企業の利益還元の配分ウエイトが給与からボーナスへ移りつつあるが、今夏のボーナスも経営環境が総じて改善していることを受けて明るい見通しとなっている。第一生命経済研究所が発表したレポート(「今年の夏のボーナス見通し」)によると、民間企業一人あたり平均支給額(パート含む)は、前年比2.4%増の41万5000円で、夏季ボーナスとしては2年ぶりの増加を予測している。
レポートは、この背景に、1)雇用リストラの進展と利益水準の回復から、企業に従業員に対する利益還元を行う余裕が生じつつあること、2)企業の正社員に対する需要が回復をはじめ、パート化の流れに歯止めがかかりつつあること、などがあると指摘。2004年冬季ボーナスから民間企業は従業員への利益還元を始めており、今夏ボーナスでは、この傾向が一段と明確になると予想している。
一方、公務員一人あたり平均支給額も60万4000円(国家公務員、地方公務員平均)と前年比1.4%増を予測。
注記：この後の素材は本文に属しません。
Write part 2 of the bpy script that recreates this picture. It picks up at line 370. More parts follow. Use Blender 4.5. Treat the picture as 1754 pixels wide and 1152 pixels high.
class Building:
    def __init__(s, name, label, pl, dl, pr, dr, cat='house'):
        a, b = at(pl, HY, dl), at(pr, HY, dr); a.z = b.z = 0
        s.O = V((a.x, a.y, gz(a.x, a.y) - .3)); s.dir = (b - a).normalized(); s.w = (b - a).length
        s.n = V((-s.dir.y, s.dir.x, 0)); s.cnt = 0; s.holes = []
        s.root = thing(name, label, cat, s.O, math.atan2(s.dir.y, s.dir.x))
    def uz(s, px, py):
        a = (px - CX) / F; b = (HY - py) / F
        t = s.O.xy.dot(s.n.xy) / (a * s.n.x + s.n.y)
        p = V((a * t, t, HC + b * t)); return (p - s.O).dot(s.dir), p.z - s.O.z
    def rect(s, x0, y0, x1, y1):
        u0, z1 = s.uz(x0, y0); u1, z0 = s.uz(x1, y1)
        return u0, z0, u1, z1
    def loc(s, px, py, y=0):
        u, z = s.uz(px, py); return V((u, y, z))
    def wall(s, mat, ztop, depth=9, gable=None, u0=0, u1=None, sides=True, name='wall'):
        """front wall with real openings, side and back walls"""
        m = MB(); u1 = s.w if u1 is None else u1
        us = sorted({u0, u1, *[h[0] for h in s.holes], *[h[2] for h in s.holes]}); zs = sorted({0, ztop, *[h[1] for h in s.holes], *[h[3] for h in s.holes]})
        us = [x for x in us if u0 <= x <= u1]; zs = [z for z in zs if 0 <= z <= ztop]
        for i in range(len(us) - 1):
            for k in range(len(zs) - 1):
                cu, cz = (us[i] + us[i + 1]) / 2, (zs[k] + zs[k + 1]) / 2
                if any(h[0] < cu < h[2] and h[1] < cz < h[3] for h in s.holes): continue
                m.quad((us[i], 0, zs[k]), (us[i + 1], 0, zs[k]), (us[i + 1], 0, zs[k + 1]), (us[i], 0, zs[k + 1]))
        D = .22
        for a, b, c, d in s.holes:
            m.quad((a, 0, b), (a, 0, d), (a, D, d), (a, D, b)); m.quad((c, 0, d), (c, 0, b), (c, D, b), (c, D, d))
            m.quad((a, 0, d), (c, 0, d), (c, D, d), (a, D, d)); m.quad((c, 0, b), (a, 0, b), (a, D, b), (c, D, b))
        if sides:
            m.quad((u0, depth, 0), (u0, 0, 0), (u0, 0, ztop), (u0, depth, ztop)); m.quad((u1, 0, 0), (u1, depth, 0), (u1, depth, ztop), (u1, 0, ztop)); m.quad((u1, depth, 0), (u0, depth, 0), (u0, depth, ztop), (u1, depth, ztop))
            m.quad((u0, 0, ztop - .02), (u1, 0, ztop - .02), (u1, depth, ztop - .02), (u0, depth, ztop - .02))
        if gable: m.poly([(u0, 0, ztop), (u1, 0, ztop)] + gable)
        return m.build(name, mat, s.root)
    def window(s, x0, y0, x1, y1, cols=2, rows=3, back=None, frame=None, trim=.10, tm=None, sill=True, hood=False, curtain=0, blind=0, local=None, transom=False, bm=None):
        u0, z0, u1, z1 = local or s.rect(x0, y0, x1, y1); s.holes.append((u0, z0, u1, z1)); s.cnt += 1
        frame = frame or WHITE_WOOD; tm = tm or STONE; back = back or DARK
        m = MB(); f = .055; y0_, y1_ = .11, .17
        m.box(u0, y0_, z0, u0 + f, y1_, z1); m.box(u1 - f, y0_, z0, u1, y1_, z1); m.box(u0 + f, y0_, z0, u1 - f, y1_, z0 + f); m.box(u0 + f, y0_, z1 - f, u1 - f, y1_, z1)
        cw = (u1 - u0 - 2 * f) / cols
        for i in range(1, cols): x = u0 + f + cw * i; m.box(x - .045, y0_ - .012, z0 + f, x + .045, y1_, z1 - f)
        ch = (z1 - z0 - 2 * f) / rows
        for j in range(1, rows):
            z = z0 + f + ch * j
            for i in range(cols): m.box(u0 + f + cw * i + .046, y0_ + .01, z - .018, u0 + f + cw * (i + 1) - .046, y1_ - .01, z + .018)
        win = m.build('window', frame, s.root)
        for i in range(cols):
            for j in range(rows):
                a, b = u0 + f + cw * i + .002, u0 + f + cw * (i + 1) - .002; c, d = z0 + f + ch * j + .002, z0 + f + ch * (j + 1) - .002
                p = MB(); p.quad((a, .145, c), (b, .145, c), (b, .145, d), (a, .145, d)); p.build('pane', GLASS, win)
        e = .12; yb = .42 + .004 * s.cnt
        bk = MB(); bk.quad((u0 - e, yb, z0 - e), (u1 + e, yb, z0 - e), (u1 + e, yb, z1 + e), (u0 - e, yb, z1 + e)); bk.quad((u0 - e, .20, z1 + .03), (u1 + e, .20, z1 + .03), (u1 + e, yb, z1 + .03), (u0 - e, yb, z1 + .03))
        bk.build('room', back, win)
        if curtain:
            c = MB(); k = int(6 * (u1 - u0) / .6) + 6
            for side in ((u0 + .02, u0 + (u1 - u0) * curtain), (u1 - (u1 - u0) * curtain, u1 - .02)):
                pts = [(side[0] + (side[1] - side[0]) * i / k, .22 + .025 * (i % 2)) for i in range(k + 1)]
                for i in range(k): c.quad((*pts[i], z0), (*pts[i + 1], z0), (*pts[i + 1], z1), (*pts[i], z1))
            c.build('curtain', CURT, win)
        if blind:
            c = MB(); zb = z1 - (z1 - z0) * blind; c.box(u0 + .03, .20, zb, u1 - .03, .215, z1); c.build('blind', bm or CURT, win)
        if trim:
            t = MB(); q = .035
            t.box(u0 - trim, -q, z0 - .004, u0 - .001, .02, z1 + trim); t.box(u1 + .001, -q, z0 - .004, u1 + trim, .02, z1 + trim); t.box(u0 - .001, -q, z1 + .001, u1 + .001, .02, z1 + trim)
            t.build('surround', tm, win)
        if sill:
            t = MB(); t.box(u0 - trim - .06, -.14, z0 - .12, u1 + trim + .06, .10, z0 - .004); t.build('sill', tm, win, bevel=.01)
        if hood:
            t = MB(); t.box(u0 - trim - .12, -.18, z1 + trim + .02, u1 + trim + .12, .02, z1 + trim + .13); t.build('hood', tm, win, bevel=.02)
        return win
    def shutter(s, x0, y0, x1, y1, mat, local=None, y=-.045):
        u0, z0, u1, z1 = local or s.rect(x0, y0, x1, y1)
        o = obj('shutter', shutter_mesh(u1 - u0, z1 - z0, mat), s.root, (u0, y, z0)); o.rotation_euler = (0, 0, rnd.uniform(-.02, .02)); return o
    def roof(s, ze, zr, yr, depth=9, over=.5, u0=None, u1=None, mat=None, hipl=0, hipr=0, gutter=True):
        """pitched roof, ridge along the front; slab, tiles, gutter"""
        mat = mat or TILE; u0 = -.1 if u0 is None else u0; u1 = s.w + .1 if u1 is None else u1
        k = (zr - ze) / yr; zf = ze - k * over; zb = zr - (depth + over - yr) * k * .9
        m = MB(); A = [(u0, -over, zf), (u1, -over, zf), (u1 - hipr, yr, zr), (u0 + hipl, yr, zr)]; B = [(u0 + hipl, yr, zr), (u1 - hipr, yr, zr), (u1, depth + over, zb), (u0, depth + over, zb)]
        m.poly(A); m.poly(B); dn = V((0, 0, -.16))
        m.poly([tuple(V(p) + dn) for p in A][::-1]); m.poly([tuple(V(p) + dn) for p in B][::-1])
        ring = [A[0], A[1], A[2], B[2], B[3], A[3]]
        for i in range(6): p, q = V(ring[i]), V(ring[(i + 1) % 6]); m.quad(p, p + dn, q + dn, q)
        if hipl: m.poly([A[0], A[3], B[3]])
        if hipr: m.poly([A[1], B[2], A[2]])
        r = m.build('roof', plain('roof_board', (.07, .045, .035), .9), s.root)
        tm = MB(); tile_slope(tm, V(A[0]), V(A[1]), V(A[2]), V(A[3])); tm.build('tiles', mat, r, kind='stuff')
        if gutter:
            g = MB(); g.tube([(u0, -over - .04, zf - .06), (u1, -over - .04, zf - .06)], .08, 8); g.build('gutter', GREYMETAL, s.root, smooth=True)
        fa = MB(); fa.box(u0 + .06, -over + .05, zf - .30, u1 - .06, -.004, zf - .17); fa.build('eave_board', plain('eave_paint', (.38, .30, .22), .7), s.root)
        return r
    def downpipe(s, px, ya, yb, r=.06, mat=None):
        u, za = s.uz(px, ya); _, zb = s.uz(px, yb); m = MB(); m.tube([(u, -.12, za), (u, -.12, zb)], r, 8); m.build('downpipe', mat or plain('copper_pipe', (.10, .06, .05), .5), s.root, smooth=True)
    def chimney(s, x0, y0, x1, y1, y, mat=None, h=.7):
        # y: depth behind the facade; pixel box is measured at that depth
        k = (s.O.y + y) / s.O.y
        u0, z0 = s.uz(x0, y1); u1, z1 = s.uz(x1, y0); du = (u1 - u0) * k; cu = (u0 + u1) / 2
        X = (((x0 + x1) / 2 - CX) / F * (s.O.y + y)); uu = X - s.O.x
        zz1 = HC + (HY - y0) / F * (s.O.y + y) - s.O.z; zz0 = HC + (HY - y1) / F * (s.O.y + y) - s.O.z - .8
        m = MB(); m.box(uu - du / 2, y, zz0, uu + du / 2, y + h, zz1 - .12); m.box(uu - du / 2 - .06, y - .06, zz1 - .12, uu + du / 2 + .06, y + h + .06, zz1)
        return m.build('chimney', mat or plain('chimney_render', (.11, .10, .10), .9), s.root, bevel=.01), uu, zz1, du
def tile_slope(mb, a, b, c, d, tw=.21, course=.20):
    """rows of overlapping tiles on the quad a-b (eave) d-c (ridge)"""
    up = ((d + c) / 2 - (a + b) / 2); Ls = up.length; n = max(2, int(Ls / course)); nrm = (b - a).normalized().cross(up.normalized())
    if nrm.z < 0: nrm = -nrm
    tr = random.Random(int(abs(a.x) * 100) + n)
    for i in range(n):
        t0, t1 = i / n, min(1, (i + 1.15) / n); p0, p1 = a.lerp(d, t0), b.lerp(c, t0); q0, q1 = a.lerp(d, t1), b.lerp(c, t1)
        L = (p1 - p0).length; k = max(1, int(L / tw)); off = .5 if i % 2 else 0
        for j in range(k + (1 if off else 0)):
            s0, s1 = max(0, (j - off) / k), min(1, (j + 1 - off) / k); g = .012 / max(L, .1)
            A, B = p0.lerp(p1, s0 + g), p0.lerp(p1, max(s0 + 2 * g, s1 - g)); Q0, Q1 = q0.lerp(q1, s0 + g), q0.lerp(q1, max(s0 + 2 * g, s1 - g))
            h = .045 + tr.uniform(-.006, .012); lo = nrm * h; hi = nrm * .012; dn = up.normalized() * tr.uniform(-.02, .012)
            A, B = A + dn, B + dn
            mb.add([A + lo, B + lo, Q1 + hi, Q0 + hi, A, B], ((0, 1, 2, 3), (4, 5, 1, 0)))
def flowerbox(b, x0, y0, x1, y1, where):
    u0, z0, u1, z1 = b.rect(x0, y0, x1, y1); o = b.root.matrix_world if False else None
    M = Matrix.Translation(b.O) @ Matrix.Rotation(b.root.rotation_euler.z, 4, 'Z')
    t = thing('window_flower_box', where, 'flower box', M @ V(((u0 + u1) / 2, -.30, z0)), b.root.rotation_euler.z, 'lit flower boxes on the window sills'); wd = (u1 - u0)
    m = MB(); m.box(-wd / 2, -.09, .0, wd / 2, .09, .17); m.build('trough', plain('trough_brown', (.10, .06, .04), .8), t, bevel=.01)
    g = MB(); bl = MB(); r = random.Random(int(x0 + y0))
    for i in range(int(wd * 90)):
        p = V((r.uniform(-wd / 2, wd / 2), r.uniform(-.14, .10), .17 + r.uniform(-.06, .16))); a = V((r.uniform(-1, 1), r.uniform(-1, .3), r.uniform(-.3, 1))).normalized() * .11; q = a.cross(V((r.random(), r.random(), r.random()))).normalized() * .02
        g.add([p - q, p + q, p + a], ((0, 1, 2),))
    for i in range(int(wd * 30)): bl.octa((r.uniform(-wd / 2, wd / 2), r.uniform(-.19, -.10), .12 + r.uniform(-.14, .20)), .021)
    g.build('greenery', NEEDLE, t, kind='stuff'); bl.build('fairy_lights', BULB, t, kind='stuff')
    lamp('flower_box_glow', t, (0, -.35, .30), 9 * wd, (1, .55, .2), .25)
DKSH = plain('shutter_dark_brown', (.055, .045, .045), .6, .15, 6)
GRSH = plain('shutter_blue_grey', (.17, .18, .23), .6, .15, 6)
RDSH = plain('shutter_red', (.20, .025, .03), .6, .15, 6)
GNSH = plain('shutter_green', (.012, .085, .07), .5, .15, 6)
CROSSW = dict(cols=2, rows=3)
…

2005年夏季ボーナスは、民間企業・公務員とも前年比増加となる見通しだ。ボーナス増加を受けて、2005年度には家計の所得回復の傾向が明確になり、個人消費の回復を後押しするとみている。これは、景気の先行きを考えるうえでも好ましい材料となる。
もっとも、ボーナス支給額はピークの97年に比べると1割以上低い水準にとどまる。また、業種別・規模別にみると、人件費抑制圧力が残っている企業もあり、すべての家計がボーナス増加の恩恵を受けられるわけではないとの留意点を挙げ、今後の追加的な公的負担等については、所得水準の回復を待つ必要があるとの考えを示している。来年1月からの定率減税の1/2縮減は時期尚早との見方である。